CROWN POINT, Ind. — Pagan blogger John Halstead helped to organize a two-day protest at a gun show here on March 3-4. People protested against the sale of military-style assault weapons like the AR-15 at the Lake County Fairgrounds.

Protestors place ribbons on a fence during a gun show protest in Crown Point, Indiana [John Halstead].

Pagan practice and political activism

Rabbi Abraham Heschel described the Selma to Montgomery civil rights march as, “Praying with your feet.” Halstead took that phrase as the title for one of his blogs, “Pray with Your Feet.” Halstead said, “My activism has helped me to grow spiritually in ways in which I don’t think I ever could have with more inwardly-focused practices.” For Halstead, Pagan practice and political activism reflect the same underlying change process.

Halstead noted similarities between activism and spirituality. Both use group chanting and symbolism to evoke emotion. People design political protests and Pagan rituals to raise emotional or psychological energy. He said, “There is a kind of ‘magic’ to protesting,” not in the sense of ‘mind over matter,’ but a ‘matter over mind’ magic. Halstead feels that political demonstrations can be transform the actor, raising energy and consciousness. This energy can recharge veteran activists and inspire newcomers. It can also prevent burnout.

Religion and spirituality have the power to move people. Halstead stressed, “Activists on the left shouldn’t surrender the power of religion to people on the right.”

Halstead stressed that successful protests have to be part of a long-term strategy. That strategy includes rejecting a cultural bias in favor of individual actions. Those individual actions cannot fix collective problems. People have greater power than they realize, but only when they act together. Collective action can heal isolation through creating community.

The U.S. has a cultural bias in favor of short-term solutions to all problems. Halstead stressed, “Systems of oppression were not created overnight and probably won’t collapse overnight.” Local actions may not achieve immediate goals, but they can become part of a larger “cultural shift.”

The protest itself

This two-day protest drew about 150 people, according to Halstead, lasting each day for three hours. The protest memorialized the 17 victims of the Parkland shooting. The activists made crosses or stars of David for each victim and placed these markers in the ground.

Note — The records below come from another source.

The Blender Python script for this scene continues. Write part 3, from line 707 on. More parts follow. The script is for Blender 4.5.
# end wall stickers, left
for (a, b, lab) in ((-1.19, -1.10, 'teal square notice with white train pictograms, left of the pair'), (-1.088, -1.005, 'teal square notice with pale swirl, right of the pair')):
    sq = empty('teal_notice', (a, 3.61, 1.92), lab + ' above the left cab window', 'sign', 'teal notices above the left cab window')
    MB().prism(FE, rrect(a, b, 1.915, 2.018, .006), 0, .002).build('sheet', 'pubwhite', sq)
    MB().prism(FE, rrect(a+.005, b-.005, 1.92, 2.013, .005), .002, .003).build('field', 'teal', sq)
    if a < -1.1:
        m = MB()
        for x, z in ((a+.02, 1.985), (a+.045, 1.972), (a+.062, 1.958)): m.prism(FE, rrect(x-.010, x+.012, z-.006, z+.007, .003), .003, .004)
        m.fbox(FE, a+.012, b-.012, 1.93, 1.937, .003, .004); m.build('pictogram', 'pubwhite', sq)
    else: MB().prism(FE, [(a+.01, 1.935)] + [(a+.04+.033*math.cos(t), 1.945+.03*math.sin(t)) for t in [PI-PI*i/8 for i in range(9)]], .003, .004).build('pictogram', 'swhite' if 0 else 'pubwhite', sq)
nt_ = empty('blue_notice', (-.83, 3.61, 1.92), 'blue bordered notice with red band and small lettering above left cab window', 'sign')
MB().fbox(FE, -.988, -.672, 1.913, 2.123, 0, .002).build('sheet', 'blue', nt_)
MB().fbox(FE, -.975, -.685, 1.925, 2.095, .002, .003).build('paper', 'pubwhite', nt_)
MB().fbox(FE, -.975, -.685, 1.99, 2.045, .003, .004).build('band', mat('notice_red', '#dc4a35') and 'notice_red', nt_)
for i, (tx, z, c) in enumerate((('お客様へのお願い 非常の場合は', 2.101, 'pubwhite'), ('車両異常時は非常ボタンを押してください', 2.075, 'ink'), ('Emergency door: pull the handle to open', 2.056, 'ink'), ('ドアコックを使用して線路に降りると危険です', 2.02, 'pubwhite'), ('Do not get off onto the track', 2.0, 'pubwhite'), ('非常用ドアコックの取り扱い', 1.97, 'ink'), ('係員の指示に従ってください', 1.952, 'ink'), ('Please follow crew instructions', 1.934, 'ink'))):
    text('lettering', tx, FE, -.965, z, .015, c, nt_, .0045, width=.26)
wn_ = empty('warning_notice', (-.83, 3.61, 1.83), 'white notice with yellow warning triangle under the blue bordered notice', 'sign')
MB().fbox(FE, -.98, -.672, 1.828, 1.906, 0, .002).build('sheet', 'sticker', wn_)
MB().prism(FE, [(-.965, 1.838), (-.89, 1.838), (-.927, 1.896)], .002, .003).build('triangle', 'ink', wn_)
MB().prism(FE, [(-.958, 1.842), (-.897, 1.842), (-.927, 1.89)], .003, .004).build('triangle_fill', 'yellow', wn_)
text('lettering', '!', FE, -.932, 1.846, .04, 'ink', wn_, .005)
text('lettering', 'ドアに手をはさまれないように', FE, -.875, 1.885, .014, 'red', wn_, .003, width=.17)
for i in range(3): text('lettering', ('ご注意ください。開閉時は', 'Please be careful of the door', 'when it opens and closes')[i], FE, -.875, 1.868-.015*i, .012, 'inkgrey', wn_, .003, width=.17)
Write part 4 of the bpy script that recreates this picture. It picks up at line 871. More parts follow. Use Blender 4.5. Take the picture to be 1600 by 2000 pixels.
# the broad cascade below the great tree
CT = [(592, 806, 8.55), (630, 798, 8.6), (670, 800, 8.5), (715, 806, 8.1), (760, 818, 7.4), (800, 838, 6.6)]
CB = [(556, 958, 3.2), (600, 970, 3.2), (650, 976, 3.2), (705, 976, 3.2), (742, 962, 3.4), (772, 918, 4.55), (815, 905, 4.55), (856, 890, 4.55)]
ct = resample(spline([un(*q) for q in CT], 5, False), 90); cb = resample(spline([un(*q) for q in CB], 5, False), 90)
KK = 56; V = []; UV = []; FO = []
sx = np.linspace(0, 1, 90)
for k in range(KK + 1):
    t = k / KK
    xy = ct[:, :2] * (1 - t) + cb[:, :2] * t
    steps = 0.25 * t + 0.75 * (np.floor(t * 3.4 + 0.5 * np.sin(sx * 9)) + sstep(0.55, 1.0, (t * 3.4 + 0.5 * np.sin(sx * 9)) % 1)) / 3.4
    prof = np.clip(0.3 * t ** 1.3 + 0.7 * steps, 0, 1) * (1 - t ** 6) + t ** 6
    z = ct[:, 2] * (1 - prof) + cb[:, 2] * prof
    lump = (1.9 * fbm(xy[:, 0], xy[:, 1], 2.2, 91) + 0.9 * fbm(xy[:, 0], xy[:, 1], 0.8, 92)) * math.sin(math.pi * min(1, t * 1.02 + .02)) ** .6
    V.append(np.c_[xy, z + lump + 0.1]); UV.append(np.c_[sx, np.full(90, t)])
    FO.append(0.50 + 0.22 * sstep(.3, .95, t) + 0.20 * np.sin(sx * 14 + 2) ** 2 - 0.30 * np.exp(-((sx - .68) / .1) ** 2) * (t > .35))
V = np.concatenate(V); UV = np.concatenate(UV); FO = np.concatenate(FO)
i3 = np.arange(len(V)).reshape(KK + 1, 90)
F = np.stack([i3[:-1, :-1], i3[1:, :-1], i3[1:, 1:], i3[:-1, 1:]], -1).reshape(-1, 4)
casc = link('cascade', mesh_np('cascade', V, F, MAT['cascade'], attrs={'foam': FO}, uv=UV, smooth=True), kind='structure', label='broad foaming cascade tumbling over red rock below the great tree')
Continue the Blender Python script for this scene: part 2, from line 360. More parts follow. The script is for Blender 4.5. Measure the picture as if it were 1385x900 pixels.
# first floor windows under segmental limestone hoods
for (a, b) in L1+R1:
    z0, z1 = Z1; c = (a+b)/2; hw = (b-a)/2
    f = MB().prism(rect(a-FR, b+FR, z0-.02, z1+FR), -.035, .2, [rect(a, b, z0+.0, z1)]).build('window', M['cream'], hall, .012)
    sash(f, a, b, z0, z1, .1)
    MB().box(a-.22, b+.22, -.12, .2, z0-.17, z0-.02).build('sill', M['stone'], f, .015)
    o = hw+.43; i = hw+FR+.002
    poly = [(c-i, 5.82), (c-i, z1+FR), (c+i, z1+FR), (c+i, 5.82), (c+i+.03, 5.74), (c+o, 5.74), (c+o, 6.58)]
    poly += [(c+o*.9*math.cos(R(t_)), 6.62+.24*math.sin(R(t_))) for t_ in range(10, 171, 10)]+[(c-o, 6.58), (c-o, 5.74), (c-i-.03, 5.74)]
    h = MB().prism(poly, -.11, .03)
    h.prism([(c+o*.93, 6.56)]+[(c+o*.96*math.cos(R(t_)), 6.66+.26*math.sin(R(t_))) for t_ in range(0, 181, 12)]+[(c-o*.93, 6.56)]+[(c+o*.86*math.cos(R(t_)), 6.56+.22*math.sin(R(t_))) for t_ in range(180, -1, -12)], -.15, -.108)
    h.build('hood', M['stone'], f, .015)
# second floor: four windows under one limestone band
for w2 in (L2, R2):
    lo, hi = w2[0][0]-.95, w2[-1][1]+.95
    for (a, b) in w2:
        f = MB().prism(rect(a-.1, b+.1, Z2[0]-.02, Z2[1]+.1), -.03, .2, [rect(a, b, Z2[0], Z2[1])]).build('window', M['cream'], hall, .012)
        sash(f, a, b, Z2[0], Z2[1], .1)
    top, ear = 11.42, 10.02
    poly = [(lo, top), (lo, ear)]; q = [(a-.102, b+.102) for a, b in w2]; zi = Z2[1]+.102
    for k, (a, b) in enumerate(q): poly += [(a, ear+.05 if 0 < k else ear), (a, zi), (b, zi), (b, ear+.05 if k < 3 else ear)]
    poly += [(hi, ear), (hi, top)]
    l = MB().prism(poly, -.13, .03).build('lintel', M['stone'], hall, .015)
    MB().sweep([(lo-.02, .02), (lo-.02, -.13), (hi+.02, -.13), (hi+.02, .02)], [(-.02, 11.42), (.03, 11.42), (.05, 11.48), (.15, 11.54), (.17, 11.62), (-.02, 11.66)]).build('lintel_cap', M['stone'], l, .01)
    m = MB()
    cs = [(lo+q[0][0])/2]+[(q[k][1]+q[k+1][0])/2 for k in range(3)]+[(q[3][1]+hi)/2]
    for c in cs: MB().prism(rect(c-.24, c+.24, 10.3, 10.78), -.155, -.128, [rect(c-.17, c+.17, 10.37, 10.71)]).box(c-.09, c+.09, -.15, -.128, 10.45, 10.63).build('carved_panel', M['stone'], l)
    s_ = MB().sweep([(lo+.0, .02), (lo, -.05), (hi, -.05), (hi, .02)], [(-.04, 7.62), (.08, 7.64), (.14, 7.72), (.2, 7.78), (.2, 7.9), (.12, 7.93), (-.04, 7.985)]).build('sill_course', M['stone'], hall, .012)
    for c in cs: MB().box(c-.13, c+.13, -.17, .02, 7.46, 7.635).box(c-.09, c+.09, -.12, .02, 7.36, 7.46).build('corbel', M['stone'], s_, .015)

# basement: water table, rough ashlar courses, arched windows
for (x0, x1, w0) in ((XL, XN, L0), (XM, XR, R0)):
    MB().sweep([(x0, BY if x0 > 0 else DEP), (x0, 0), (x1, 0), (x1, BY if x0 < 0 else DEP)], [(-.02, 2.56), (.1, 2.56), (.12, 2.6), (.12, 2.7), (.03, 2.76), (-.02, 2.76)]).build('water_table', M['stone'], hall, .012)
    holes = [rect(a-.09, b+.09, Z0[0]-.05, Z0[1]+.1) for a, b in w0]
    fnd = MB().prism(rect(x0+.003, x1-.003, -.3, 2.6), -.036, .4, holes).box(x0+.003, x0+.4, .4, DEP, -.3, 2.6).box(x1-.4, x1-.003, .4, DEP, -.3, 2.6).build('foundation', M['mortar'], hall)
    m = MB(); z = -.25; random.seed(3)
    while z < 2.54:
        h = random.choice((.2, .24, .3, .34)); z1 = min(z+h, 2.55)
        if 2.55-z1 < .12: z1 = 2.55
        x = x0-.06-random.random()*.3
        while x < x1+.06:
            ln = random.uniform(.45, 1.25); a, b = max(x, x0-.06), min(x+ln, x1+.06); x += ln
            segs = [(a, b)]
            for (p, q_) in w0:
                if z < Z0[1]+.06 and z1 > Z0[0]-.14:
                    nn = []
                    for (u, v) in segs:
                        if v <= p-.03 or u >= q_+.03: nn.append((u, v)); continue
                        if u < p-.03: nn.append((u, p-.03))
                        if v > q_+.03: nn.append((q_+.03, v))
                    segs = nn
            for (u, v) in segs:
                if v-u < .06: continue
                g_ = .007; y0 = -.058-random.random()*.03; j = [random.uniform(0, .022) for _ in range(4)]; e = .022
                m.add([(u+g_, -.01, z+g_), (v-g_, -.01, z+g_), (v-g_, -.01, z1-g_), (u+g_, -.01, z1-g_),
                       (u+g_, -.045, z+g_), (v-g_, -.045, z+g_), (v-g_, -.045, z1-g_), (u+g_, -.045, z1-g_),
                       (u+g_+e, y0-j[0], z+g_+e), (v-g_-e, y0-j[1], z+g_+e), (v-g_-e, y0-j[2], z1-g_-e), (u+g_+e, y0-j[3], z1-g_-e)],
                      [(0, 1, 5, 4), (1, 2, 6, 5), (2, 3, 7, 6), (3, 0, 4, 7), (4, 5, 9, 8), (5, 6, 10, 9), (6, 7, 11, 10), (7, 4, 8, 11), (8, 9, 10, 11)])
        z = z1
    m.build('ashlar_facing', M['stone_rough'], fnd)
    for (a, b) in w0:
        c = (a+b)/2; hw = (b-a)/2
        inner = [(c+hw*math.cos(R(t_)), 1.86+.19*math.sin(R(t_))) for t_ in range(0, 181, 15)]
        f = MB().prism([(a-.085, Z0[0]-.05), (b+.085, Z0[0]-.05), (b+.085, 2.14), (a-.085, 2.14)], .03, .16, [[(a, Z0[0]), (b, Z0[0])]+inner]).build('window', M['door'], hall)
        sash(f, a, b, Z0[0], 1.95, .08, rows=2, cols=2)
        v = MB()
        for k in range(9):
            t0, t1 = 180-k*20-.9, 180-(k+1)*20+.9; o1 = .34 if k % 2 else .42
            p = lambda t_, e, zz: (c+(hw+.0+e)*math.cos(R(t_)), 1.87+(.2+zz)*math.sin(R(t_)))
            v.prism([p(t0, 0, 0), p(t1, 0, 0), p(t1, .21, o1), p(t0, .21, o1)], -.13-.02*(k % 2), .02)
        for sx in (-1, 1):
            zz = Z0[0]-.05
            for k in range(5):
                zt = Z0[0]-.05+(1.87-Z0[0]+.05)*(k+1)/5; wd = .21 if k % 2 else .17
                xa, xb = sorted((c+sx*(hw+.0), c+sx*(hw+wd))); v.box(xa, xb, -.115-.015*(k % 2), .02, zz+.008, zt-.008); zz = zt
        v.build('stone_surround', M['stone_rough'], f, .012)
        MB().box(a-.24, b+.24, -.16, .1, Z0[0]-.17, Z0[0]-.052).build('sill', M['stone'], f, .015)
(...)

Activists played two tapes. First, they heard “The President Sang ‘Amazing Grace'” by Zoe Mulford. Next, they heard an original composition about the shootin, composed by the members of the drama club in Marjory Stoneman Douglas high school.

The protest acknowledged victims of other school shootings. Protesters tied orange ribbons to the fence around the fairground. Each ribbon had the name of one of the 300 victims of shootings since Columbine in 1999.

The protesters wanted to ban sales of bump stocks and military-style assault weapons at the county fairgrounds. The protest also sought to end unregistered private sales at gun shows. Halstead felt that they achieved great press coverage in the local papers. The county commissioners subsequently decided to vote on a gun control resolution.

Halstead differentiated electoral politics, exercising the right to assemble, and direct action. In electoral politics, people work ”within the existing political channels, like voting.” Marching and demonstrating form part of that existing political process. The First Amendment protects them under freedom of speech and assembly. Halstead likened these First Amendment rights to muscles, “We need to exercise them, like a muscle, or we will lose them through disuse.” According to Halstead, “Direct action attempts to work outside of those channels.” If the protest at the gun show had blocked the entrance, it would have been direct action.

Naturalism and humanism

Many people think of Halstead as humanistic Pagan, but he now identifies as a naturalistic animist. Some humanistic Pagans have begun to prefer the term “naturalistic” to “humanistic,” according to Halstead. Animism, in particular, rejects the human emphasis of humanism.

Halstead writes for the Huffington Post, Patheos, and Gods and Radicals. He manages humanisticpaganism.com and edited the book Godless Paganism: Voices of Non-Theistic Pagans. He was the principal facilitator of “A Pagan Community Statement on the Environment.”